Apple Watch Sales Analytics: It's Just 'Educated Voodoo'
I’ve recently bemoaned the fact that Cupertino refuses to say exactly how many Apple Watch units ship each quarter. This vacuum of information has to be filled somehow, and various market research firms try to do that. The latest report from Strategy Analytics reports that Apple Watch sales climbed dramatically in the second quarter of 2017. However, the reliability of the company’s Apple Watch sales analytics is sketchy at best.
Apple Is Up, Fitbit Is Down
According to Strategy Analytics, Apple Watch sales rose 56 percent in 2Q 2017. Device shipments climbed from 1.8 million units sold in Q2 2016 to 2.8 million devices a year later. Fitbit, on the other hand, saw sales decline by almost half from a year ago. The research firm reports total wearable shipments in Q2 2017 of 21.6 million units. Xiaomi, the company reported, took the lead as the world’s largest vendor of the category.

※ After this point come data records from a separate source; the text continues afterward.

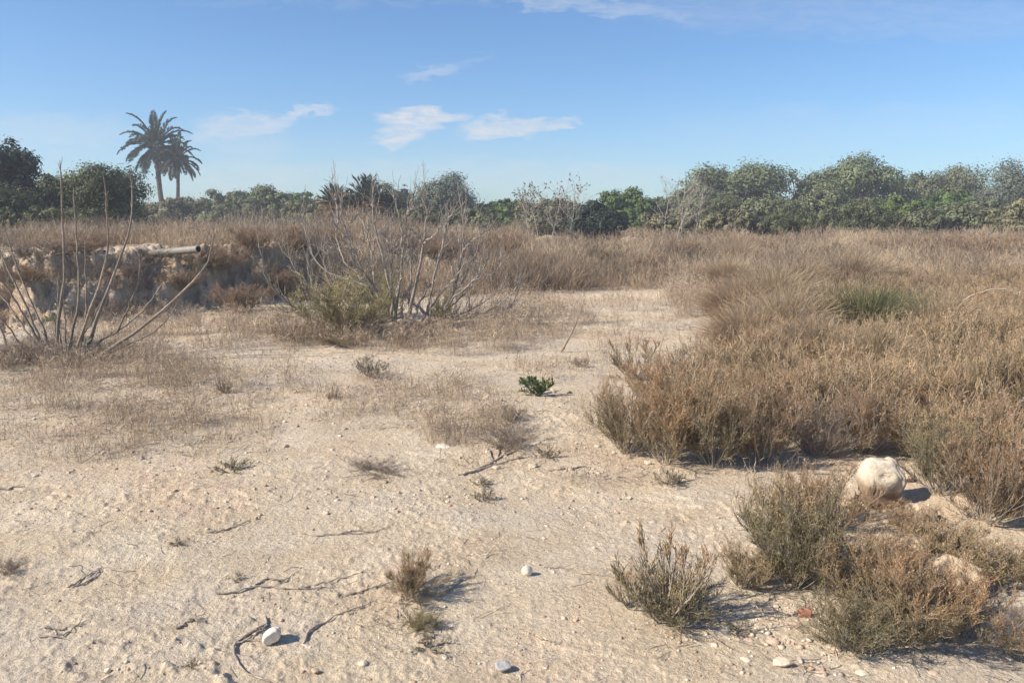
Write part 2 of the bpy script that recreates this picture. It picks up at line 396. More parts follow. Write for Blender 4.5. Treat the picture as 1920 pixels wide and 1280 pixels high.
def stone(name, px, py, w, h, label, col, seed, flat=1., rz=0, dep=.8, sub=4, amp=.3, planes=7, group=None, sink=.12, cat='stone'):
    """py = foot of the stone in the photo, w and h in photo pixels"""
    r = rs(seed); x, y, z = gp(px, py); d = y; sx = w/F*d/2; sz = h/F*d/2
    v, f = stone_verts(r, sub, amp, planes); ext = v.max(0)-v.min(0); v = (v-(v.max(0)+v.min(0))/2)/ext*2
    fine = noise(v[:, 0]*5+v[:, 2]*3, v[:, 1]*5-v[:, 2]*4, seed)*.05+noise(v[:, 0]*13+v[:, 2]*9, v[:, 1]*13-v[:, 2]*8, seed+1)*.02
    v = v*(1+fine)[:, None]; v = v*np.array([sx, sx*dep, sz])
    a = radians(rz); 
    v = np.stack([v[:, 0]*cos(a)+v[:, 2]*sin(a), v[:, 1], -v[:, 0]*sin(a)+v[:, 2]*cos(a)], -1)
    v[:, 2] -= v[:, 2].min()+sz*2*sink
    C = np.array(col)*(1+.12*noise(v[:, 0]*40, v[:, 1]*40+v[:, 2]*30, seed)[:, None])
    o = link(name, mesh_from(name, v, None, f, [M_rock], C, True), None, (x, y+sx*dep*.5, float(hgt(x, y+sx*dep*.5))))
    return tag(o, label, cat, group)
WH = (.74, .66, .54); CR = (.70, .58, .43); GY = (.48, .46, .43); RD = (.46, .20, .13)
stone('stone', 508, 1210, 44, 30, 'smooth white oval stone tilted on the sand beside a forked dead stick', WH, 3, rz=-38, amp=.12, planes=3, sink=.04)
stone('stone', 988, 1078, 22, 22, 'small round white stone alone on the bare sand', WH, 4, amp=.08, planes=1)
stone('stone', 943, 1258, 34, 20, 'small blue grey stone near the bottom edge of the bare sand', GY, 8, amp=.3)
stone('brick_fragment', 1510, 1158, 34, 20, 'small red brick fragment on pebbly soil between the two nearest bushes', RD, 9, amp=.2, cat='brick piece')
stone('stone', 1470, 1252, 40, 20, 'flat cream stone on pebbly soil left of the large bottom right bush', CR, 10)
stone('stone', 1270, 742, 14, 20, 'small white stone standing among the dry bushes', WH, 12, sink=.05)
stone('stone', 830, 842, 30, 9, 'flat pale stone at the foot of the dry grass clump', WH, 13)
stone('stone', 765, 608, 34, 16, 'pale stone under the bare fig tree hub', WH, 14)
stone('stone', 588, 622, 16, 10, 'pale stone under the left branches of the middle fig tree', WH, 15)
stone('stone', 200, 1262, 16, 12, 'small tan stone on the sand near the bottom left', CR, 16)
# the big pitted boulder
def boulder():
    r = rs(77); x, y, z = gp(1658, 958); sx = 82/F*y/2; sz = 102/F*y/2
    v, f = ico(5)
    v = np.sign(v)*np.abs(v)**.42; v = v/np.abs(v).max(0); v = v*(1+.10*noise(v[:, 0]*1.4+v[:, 2], v[:, 1]*1.4-v[:, 2]*.8, 5))[:, None]
    for k in range(7): nrm = rdir(r, 1)[0]; e = v@nrm-(.98+.25*r.rand()); v = v-np.maximum(e, 0)[:, None]*nrm*.85
    # the foot is undercut: front of the lower half set back
    low = sm((.15-v[:, 2])/.35); v[:, 1] += low*.42*(v[:, 1] < .3); v[:, 0] *= 1-.16*low; v[:, 2] += .03*v[:, 0]*(v[:, 2] > 0)*-1
    for k in range(14):
        c = unit(np.array([[r.uniform(-.9, .9), -1, r.uniform(-.4, .7)]]))[0]; d = np.linalg.norm(unit(v)-c, axis=1); v = v-v*(np.exp(-(d/(.05+.06*r.rand()))**2)*.13)[:, None]
    v = v*(1-.045*np.abs(noise(v[:, 0]*3+v[:, 2]*2, v[:, 1]*3-v[:, 2]*3, 19))+.04*noise(v[:, 0]*5+v[:, 2]*3, v[:, 1]*5-v[:, 2]*4, 9)+.022*noise(v[:, 0]*14+v[:, 2]*9, v[:, 1]*14-v[:, 2]*8, 10))[:, None]
    v = (v-(v.max(0)+v.min(0))/2)/(v.max(0)-v.min(0))*2
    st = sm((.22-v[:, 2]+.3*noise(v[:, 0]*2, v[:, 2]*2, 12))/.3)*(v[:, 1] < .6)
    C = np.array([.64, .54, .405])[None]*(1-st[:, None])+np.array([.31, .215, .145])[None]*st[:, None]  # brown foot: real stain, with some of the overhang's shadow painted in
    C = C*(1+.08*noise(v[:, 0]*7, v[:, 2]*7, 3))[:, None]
    v = v*np.array([sx, sx*.85, sz])*1.05; v[:, 2] -= v[:, 2].min()+.02
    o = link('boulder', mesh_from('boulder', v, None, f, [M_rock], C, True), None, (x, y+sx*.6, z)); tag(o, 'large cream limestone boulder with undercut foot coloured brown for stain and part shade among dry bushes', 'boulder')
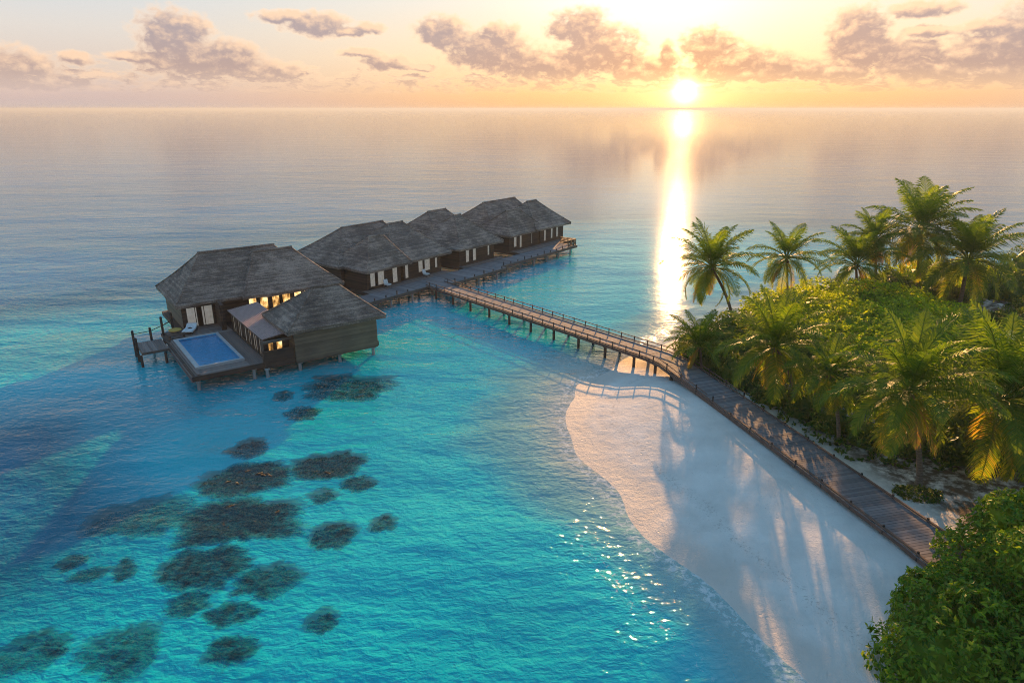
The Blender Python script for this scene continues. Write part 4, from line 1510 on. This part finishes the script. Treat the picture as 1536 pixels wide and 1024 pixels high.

That’s right, Strategy Analytics says that Xiaomi, not Apple, is the leading vendor of wearable devices. This could be seen as conflicting with Apple CEO Tim Cook’s claim that Cupertino’s smartwatch dominated its industry. However, it’s important to note that Cook was referring to smartwatches in particular. Strategy Analytics is looking at wearable devices in general. That includes fitness bands, which Xiaomi makes to include heart-rate monitors, step-counters, and calendar alerts. Xiaomi’s products aren’t classified as smartwatches, though.
About the Research Firm’s Apple Watch Sales Analytics
The problem here is we don’t know how reliable these Apple Watch sales analytics are. Strategy Analytics is a research firm headquartered in Boston, Massachusetts, and it’s in the business of selling information. The company claims to work with both the supply side and demand side of the ecosystem. There’s perhaps a chance that the numbers are accurate, but history sheds doubt on that.
For example, we know that analysts at IDC published data in 2016 on the wearables market that was highly speculative. The research failed to incorporate any definitive Apple Store retail or online sales data, and it didn’t seem to include any figures from non-tech department stores that sell the smartwatch.
Strategy Analytics’ Wearable Device Ecosystem service claims to analyze, roadmap, track and forecast the wearables market at a level that drills down to types of devices. The firm says it can provide “a holistic view of the market,” but offers no insight as to where its figures come from. That alone makes me nervous.
No Evidence Equals No Confidence
Since Strategy Analytics neglects to offer any proof of its figures, I can’t say that I have much, if any, confidence in its figures. As one of my colleagues put it, most of these research firms are just making “educated voodoo” to come up with numbers. Since Apple isn’t telling us how many Apple Watch devices it sold, we really have no way to confirm or deny market researchers’ claims.